Scene script records:
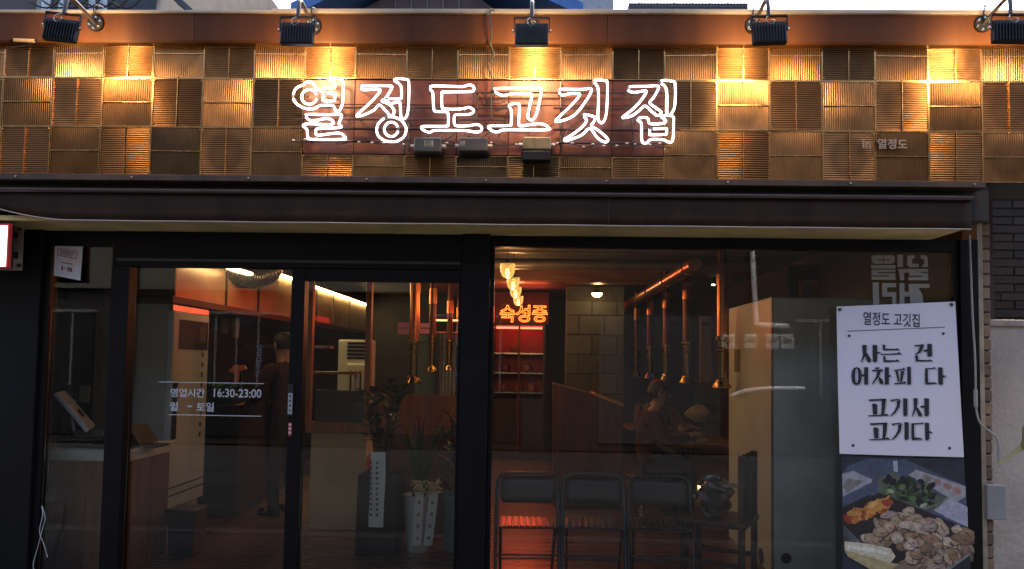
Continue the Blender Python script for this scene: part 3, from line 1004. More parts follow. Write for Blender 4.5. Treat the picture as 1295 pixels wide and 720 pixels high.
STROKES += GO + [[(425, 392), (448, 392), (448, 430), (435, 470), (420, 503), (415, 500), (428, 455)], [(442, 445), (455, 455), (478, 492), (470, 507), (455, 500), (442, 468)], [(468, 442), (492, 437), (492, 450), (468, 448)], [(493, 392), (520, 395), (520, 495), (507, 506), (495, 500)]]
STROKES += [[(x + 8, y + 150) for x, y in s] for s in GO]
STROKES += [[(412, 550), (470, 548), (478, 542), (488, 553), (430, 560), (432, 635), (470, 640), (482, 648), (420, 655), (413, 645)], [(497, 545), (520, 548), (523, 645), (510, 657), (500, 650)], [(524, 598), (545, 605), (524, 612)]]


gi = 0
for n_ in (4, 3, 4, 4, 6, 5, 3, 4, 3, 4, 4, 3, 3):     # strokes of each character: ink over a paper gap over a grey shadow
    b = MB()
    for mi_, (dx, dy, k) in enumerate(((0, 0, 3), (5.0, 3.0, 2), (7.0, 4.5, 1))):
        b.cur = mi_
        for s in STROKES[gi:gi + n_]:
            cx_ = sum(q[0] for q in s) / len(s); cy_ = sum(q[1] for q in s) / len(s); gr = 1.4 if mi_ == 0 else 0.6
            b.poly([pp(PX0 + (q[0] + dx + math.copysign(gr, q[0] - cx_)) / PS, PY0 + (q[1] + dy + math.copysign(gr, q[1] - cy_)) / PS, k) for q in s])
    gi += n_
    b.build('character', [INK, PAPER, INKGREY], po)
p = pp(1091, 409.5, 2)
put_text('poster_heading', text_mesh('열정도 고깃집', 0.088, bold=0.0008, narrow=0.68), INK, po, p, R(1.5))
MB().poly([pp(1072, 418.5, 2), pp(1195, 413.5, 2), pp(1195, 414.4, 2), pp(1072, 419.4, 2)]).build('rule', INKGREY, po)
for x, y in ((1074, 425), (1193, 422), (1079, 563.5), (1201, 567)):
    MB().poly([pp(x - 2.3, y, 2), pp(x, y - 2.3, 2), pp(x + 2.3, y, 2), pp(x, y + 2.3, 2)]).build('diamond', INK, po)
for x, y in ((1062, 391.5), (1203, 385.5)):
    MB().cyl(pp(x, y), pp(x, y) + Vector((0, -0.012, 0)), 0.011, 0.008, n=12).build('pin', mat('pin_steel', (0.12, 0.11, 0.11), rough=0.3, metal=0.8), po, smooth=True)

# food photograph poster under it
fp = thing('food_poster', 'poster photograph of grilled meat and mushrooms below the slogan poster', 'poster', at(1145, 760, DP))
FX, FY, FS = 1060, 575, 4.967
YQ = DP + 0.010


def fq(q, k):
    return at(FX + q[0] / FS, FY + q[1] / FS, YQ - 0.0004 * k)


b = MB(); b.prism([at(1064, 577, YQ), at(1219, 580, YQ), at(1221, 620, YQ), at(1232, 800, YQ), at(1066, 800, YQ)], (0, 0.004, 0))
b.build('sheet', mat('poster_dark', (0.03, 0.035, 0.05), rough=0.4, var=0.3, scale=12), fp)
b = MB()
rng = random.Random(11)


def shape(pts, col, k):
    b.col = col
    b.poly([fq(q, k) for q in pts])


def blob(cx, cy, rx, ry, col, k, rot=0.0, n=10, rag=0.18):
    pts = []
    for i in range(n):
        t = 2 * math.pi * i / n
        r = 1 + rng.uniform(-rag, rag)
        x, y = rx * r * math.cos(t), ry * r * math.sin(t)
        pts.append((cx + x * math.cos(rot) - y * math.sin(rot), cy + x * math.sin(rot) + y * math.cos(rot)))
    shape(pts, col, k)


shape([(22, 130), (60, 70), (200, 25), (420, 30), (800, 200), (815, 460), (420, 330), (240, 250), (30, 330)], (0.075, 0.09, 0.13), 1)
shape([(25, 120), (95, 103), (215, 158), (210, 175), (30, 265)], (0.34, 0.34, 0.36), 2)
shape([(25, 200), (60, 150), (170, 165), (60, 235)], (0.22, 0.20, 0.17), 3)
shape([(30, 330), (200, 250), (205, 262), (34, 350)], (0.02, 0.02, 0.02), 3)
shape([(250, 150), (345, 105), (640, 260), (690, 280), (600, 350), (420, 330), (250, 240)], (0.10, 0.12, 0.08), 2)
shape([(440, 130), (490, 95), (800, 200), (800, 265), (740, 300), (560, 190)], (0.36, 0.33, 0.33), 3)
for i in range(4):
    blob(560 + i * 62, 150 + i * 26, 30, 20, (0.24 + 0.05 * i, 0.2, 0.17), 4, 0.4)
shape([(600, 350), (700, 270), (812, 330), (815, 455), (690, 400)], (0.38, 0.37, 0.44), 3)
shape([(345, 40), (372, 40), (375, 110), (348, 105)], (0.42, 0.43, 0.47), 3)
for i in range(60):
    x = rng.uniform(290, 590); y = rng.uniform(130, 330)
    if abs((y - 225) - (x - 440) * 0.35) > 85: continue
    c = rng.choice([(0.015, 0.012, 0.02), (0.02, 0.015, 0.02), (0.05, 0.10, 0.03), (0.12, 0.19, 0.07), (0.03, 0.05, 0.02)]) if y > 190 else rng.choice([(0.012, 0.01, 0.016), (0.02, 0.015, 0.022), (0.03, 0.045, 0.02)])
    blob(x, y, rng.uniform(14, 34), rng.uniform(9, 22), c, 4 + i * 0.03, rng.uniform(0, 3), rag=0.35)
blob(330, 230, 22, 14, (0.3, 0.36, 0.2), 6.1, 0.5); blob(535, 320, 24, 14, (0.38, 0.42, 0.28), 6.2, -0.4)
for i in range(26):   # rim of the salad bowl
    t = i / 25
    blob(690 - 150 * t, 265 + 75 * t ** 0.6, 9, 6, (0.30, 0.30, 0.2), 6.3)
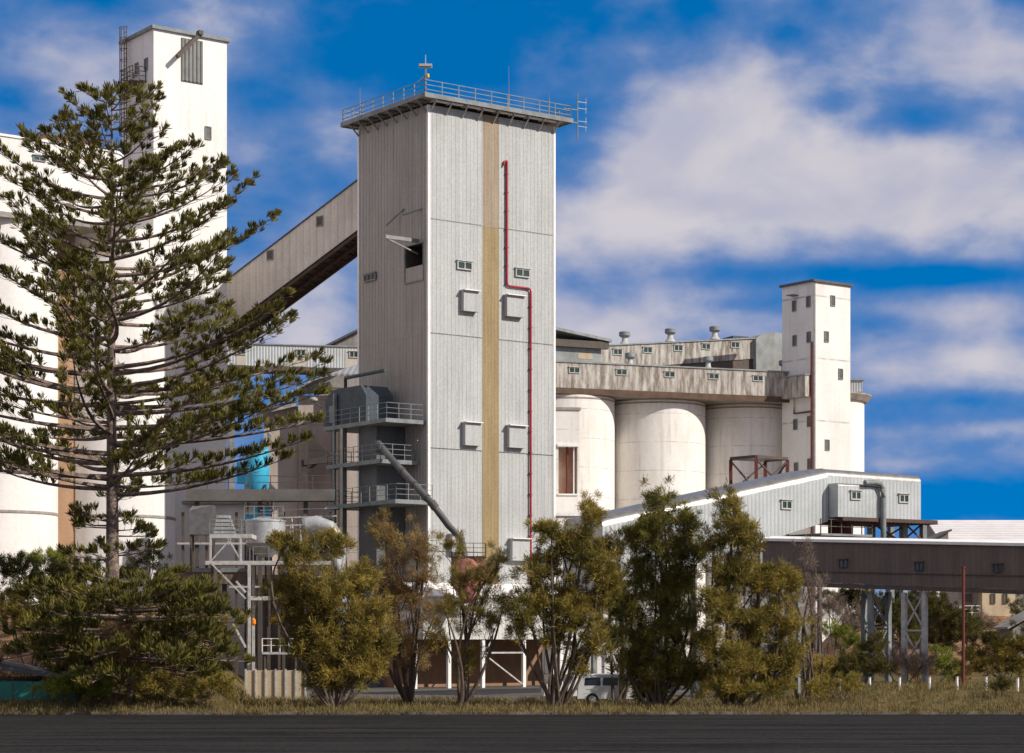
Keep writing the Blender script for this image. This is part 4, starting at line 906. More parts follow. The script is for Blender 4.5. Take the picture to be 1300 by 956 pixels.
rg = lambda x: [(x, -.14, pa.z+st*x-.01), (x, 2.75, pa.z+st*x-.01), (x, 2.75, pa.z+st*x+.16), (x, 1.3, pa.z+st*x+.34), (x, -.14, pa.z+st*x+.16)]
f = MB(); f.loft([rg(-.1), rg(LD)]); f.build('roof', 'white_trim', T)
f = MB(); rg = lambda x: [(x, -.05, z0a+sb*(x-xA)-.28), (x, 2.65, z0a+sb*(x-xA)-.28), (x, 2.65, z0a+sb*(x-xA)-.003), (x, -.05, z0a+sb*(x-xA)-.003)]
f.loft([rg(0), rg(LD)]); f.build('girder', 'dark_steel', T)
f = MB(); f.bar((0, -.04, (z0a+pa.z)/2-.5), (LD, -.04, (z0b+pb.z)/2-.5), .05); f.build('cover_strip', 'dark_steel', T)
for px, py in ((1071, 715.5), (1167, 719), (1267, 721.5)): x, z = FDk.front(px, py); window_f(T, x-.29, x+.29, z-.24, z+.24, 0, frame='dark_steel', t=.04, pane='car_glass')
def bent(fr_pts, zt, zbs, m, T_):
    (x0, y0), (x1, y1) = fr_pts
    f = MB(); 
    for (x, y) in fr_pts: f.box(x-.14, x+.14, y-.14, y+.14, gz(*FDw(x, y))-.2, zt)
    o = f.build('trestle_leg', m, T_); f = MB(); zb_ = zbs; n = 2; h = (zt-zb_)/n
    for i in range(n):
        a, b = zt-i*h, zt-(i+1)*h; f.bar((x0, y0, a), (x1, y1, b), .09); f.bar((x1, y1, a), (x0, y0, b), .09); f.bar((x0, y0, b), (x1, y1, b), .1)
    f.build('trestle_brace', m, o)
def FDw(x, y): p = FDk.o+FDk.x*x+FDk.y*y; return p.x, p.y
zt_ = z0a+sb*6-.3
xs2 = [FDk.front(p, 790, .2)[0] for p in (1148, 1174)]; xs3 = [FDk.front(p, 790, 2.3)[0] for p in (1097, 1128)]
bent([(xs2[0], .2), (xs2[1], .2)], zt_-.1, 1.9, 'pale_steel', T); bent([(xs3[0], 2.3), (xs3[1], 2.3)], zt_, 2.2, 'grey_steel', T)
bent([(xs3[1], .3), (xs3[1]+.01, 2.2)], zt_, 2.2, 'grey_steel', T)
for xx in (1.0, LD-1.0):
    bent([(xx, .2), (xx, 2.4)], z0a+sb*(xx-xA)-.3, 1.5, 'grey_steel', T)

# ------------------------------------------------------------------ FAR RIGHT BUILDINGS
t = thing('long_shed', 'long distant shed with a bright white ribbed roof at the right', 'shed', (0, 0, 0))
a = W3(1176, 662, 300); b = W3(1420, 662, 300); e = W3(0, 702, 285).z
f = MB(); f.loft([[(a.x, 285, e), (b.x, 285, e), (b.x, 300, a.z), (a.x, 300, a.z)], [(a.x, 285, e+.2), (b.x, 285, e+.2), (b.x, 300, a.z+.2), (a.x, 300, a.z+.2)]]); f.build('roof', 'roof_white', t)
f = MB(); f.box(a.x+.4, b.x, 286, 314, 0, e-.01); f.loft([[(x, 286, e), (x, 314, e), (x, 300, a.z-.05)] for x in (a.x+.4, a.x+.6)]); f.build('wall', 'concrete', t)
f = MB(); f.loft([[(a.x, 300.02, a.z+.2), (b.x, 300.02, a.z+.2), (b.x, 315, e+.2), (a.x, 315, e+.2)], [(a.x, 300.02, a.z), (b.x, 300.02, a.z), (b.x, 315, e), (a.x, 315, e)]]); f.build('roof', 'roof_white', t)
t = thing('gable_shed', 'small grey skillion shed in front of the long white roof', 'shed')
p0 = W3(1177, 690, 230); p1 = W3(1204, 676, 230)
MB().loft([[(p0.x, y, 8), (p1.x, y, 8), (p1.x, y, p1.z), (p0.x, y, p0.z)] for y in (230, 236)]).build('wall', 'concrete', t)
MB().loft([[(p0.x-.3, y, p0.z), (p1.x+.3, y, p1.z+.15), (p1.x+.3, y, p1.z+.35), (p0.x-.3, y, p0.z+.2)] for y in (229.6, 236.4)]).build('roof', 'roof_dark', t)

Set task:
Restate the data word for word from its first line through the line with "605), (524, 612)]]", leaving out any picture along the way.

Solved problem:
Continue the Blender Python script for this scene: part 3, from line 1004. More parts follow. Write for Blender 4.5. Treat the picture as 1295 pixels wide and 720 pixels high.
STROKES += GO + [[(425, 392), (448, 392), (448, 430), (435, 470), (420, 503), (415, 500), (428, 455)], [(442, 445), (455, 455), (478, 492), (470, 507), (455, 500), (442, 468)], [(468, 442), (492, 437), (492, 450), (468, 448)], [(493, 392), (520, 395), (520, 495), (507, 506), (495, 500)]]
STROKES += [[(x + 8, y + 150) for x, y in s] for s in GO]
STROKES += [[(412, 550), (470, 548), (478, 542), (488, 553), (430, 560), (432, 635), (470, 640), (482, 648), (420, 655), (413, 645)], [(497, 545), (520, 548), (523, 645), (510, 657), (500, 650)], [(524, 598), (545, 605), (524, 612)]]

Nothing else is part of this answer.